Habituée depuis toujours à évoluer dans un environnement réglementaire normé, la finance fait face, ces dernières années, à un durcissement des réglementations, en particulier s’agissant des questions d’investissements durables.
Ce mouvement s’accompagne de critiques croissantes à l’égard du monde financier à qui certains prêtent parfois la mauvaise intention du «greenwashing». Lors d’un récent sondage1, plus de la moitié des clients bancaires interrogés pensent que le «greenwashing» est un phénomène répandu.
S’ajoute un troisième facteur, sous la forme d’une idée reçue qui se répand de façon grandissante: les investissements durables ne seraient pas rentables et les investisseurs encouragent les sociétés de gestion à se concentrer uniquement sur la performance.
Bien sûr, il faut réglementer pour protéger l’investisseur; bien évidemment il faut dénoncer le «greenwashing»; bien entendu, un fonds est destiné en priorité à servir un rendement à un investisseur. Mais prenons garde aux excès. Après avoir sauté à pieds joints dans le train de l’investissement durable, plusieurs grands investisseurs ont récemment menacé d’abandonner cette politique, devenue trop contraignante, et peu appréciée par le président américain. Dans ce cas, ils ne déstabiliseront pas seulement l’équilibre économique d’une partie de l’industrie financière. Ils affaibliront surtout l’économie réelle, en réduisant des financements clefs pour les entreprises qui tentent de développer des solutions durables. Ce qui ne serait bon ni pour l’économie, ni pour la planète.
Dans ce contexte difficile, le Private Equity offre de l’optimisme. A condition de savoir transformer ces contraintes en opportunités, c’est-à-dire en ayant recours à l’investissement à impact. Cela impose en premier lieu de se rappeler le principe de base de la finance: le temps est le meilleur ami de la rentabilité. Seul un investisseur de long terme a les capacités d’anticiper les crises, de se protéger au mieux des différents aléas. Trop d’acteurs l’ont oublié ces dernières années, marquées par un environnement de taux nuls ou négatifs, qui poussait à la rentabilité facile sur le court terme. Maintenant une seule règle doit nous guider: ce qui n'est pas rentable n'est pas durable, l'inverse étant vrai également. Or l’impact, justement, ne se mesure et ne se perçoit que sur le temps long.

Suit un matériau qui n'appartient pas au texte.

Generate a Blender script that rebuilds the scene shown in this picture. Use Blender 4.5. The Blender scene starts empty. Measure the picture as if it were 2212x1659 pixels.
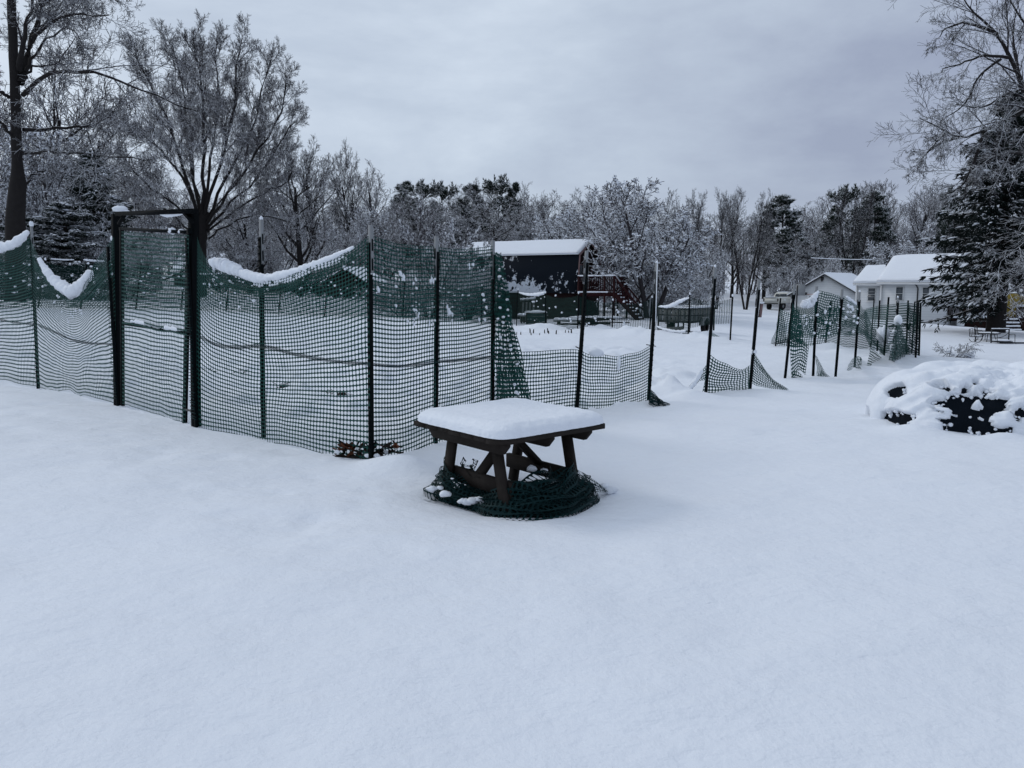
import bpy, math, random
import numpy as np

# ------------------------------------------------------------------ camera, world, sun
SC = bpy.context.scene
COL = SC.collection
H_CAM, PITCH = 1.65, math.radians(7.02)
FPX, WPX, CX, CY = 1661.0, 2212.0, 1106.0, 829.5      # focal length in survey pixels
cam_d = bpy.data.cameras.new("camera")
cam = bpy.data.objects.new("camera", cam_d)
COL.objects.link(cam)
cam.location = (0, 0, H_CAM)
cam.rotation_euler = (math.pi / 2 - PITCH, 0, 0)
cam_d.sensor_width = 36.0
cam_d.lens = 36.0 * FPX / WPX
cam_d.clip_start, cam_d.clip_end = 0.05, 3000
SC.camera = cam

SUN_EL, SUN_AZ = math.radians(36), math.radians(302)
world = bpy.data.worlds.new("World")
SC.world = world
world.use_nodes = True
wn, wl = world.node_tree.nodes, world.node_tree.links
wn.clear()
w_out = wn.new("ShaderNodeOutputWorld")
w_bg = wn.new("ShaderNodeBackground"); w_bg.inputs["Strength"].default_value = 0.1
w_sky = wn.new("ShaderNodeTexSky"); w_sky.sky_type = 'NISHITA'; w_sky.sun_disc = False
w_sky.sun_elevation = SUN_EL; w_sky.sun_rotation = SUN_AZ
w_tc = wn.new("ShaderNodeTexCoord")
w_map = wn.new("ShaderNodeMapping"); w_map.inputs["Scale"].default_value = (1.0, 1.0, 2.6)
w_map.inputs["Location"].default_value = (0.35, 0.1, 0.2)
w_n1 = wn.new("ShaderNodeTexNoise"); w_n1.inputs["Scale"].default_value = 1.9
w_n1.inputs["Detail"].default_value = 7; w_n1.inputs["Roughness"].default_value = 0.58
w_n1.inputs["Distortion"].default_value = 0.15
w_ramp = wn.new("ShaderNodeValToRGB")
e = w_ramp.color_ramp.elements
e[0].position = 0.29; e[0].color = (3.45, 3.95, 5.25, 1)
e[1].position = 0.84; e[1].color = (7.5, 8.4, 9.5, 1)
m_ = w_ramp.color_ramp.elements.new(0.575); m_.color = (5.3, 6.1, 7.3, 1)
w_mix = wn.new("ShaderNodeMix"); w_mix.data_type = 'RGBA'; w_mix.inputs[0].default_value = 0.93
wl.new(w_tc.outputs["Generated"], w_map.inputs["Vector"])
wl.new(w_map.outputs["Vector"], w_n1.inputs["Vector"])
# the cloud deck is thinner and brighter towards the left of the view
w_dot = wn.new("ShaderNodeVectorMath"); w_dot.operation = 'DOT_PRODUCT'; w_dot.inputs[1].default_value = (-0.80, 0.10, 0.72)
w_add = wn.new("ShaderNodeMath"); w_add.operation = 'MULTIPLY_ADD'; w_add.inputs[1].default_value = 0.24
wl.new(w_tc.outputs["Generated"], w_dot.inputs[0]); wl.new(w_dot.outputs["Value"], w_add.inputs[0]); wl.new(w_n1.outputs["Fac"], w_add.inputs[2])
wl.new(w_add.outputs[0], w_ramp.inputs["Fac"])
wl.new(w_sky.outputs["Color"], w_mix.inputs[6])
wl.new(w_ramp.outputs["Color"], w_mix.inputs[7])
wl.new(w_mix.outputs[2], w_bg.inputs["Color"])
wl.new(w_bg.outputs["Background"], w_out.inputs["Surface"])

sun_d = bpy.data.lights.new("sun", 'SUN')
sun_d.energy = 0.7; sun_d.angle = math.radians(16); sun_d.color = (1.0, 0.97, 0.93)
sun = bpy.data.objects.new("sun", sun_d)
COL.objects.link(sun)
# a veiled sun to the left, a little beyond the fence
sun.rotation_euler = (math.pi / 2 - SUN_EL, 0, math.radians(-122))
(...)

L’investissement à impact, très simplement, consiste à s’assurer de l’utilité sociale et environnementale du projet que l’on finance. L’investisseur n’est plus seulement un financier, un comptable. Il doit raisonner en industriel, en ingénieur et même, parfois, en sociologue ou en géologue.
Prenons l’exemple de l’étalement urbain. De nombreuses villes se retrouvent aujourd’hui avec, en leur centre ou à leur frontière, des milliers d’hectares de terrain sur lesquels on trouve de vieilles usines ou des friches abandonnées. Ces terrains, fortement pollués la plupart du temps, n’intéressent pas les promoteurs car ils ne peuvent pas facilement être financés par le recours à l’endettement. Seule une finance axée sur le long terme et guidée par l’impact peut, au contraire, racheter ces terrains, prendre le temps de les assainir, de négocier avec les entités publiques pour obtenir des droits qui permettent de régénérer les villes, ramener la vie dans des endroits abandonnés, construire d'une manière efficiente des bâtiments, ramener le commerce et l'activité, et in fine faire revivre des quartiers. Un moyen de créer de la valeur environnementale, sociale.

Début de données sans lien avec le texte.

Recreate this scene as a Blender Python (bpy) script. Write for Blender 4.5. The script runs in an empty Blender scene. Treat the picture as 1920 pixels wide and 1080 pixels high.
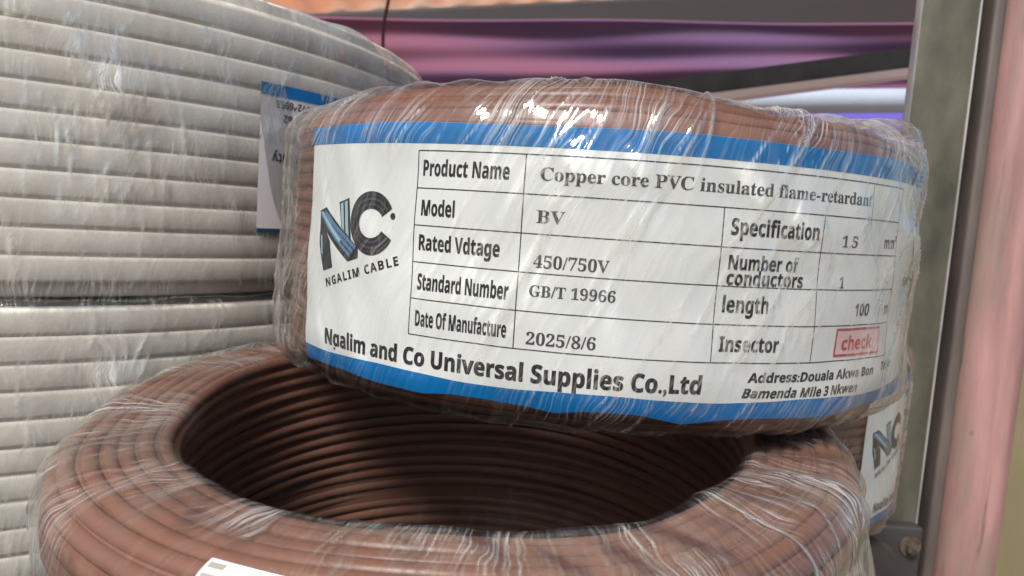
import bpy, bmesh, math, random
import numpy as np
from mathutils import Vector, Matrix
random.seed(7)
RNG = np.random.default_rng(7)
S = bpy.context.scene
COL = S.collection

# ------------------------------------------------------------------ camera, sky, sun, exposure
cam = bpy.data.objects.new('camera', bpy.data.cameras.new('camera'))
COL.objects.link(cam)
cam.data.sensor_width = 36.0
cam.data.lens = 1387.0 * 36 / 1920
cam.data.clip_start = 0.005
cam.data.clip_end = 400
_r = (0.997671163, 0.00664880203, 0.0678825685)          # camera right in the world
_d = (0.0682074019, -0.0972521731, -0.992919818)         # camera down
_f = (0.0, 0.995237564, -0.0974791862)                   # camera forward
cam.matrix_world = Matrix(((_r[0], -_d[0], -_f[0], 0), (_r[1], -_d[1], -_f[1], 0),
                           (_r[2], -_d[2], -_f[2], 0), (0, 0, 0, 1)))
cam.data.dof.use_dof = True
cam.data.dof.focus_distance = 0.16
cam.data.dof.aperture_fstop = 32
S.camera = cam

SUN_EL, SUN_AZ = math.radians(49), math.radians(203)      # azimuth clockwise from +Y (the view direction)
world = bpy.data.worlds.new('World'); S.world = world
world.use_nodes = True
wn = world.node_tree.nodes; wl = world.node_tree.links
bg = wn['Background']
sky = wn.new('ShaderNodeTexSky'); sky.sky_type = 'NISHITA'; sky.sun_disc = False
sky.sun_elevation = SUN_EL; sky.sun_rotation = SUN_AZ
sky.air_density = 1.0; sky.dust_density = 3.0; sky.ozone_density = 1.0
wl.new(sky.outputs[0], bg.inputs[0]); bg.inputs[1].default_value = 0.074
sl = bpy.data.lights.new('sun', 'SUN'); sl.energy = 2.9; sl.angle = math.radians(16); sl.color = (1, 0.98, 0.955)
so = bpy.data.objects.new('sun', sl); COL.objects.link(so)
sd = Vector((math.sin(SUN_AZ) * math.cos(SUN_EL), math.cos(SUN_AZ) * math.cos(SUN_EL), math.sin(SUN_EL)))
so.rotation_euler = sd.to_track_quat('Z', 'Y').to_euler()
so.location = sd * 2
S.view_settings.view_transform = 'Standard'
S.view_settings.look = 'None'
S.view_settings.exposure = 0.98
S.view_settings.gamma = 1.0
S.view_settings.use_curve_mapping = False
S.render.engine = 'CYCLES'
S.cycles.max_bounces = 12
S.cycles.transparent_max_bounces = 24
S.cycles.use_denoising = True
S.cycles.sample_clamp_indirect = 6
S.cycles.caustics_reflective = False
S.cycles.caustics_refractive = False

# ------------------------------------------------------------------ helpers
def new_mat(name):
    m = bpy.data.materials.new(name); m.use_nodes = True
    nt = m.node_tree
    for n in list(nt.nodes): nt.nodes.remove(n)
    out = nt.nodes.new('ShaderNodeOutputMaterial')
    return m, nt, out
def N(nt, typ, **kw):
    n = nt.nodes.new(typ)
    for k, v in kw.items(): setattr(n, k, v)
    return n
def L(nt, a, b): nt.links.new(a, b)
def val(nt, x, op, y, clamp=False):
    n = N(nt, 'ShaderNodeMath', operation=op); n.use_clamp = clamp
    for i, q in enumerate((x, y)):
        if q is None: continue
        if isinstance(q, (int, float)): n.inputs[i].default_value = q
        else: L(nt, q, n.inputs[i])
    return n.outputs[0]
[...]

L’investissement à impact, justement, transforme la manière d’aborder les questions de rentabilité en invitant à raisonner différemment. De quelle rentabilité parlons-nous, in fine? S’agit-il d’une rentabilité à deux chiffres ayant recours à de l'ingénierie financière, à l'effet de levier, à la création artificielle de valeur aboutissant à beaucoup de cyclicité dans les performances? Non! Cette rentabilité-là est forcément mauvaise, car elle ne permet pas de passer les cycles de crise, elle n’est pas durable. Ou bien s’agit-il de la rentabilité réelle, qui découle d’une juste valorisation des gains permis par la réduction des externalités négatives. Un «rendement raisonnable», qui témoigne d’une vraie création de valeur, financière et sociétale. Ce bénéfice «immatériel» s’ajoute au rendement financier pour former la vraie rentabilité de l’investissement. Là aussi, le Private Equity permet cette approche. En s’inscrivant dans une logique de long terme, le Private Equity ne se contente pas uniquement de financer des entreprises, il les accompagne dans la construction d’une économie plus résiliente et durable. Allier impact et rendement n’est plus une alternative, mais une nécessité: c’est ainsi que nous créerons une valeur qui traverse les cycles, bénéfique tant pour les investisseurs que pour la société et les générations futures.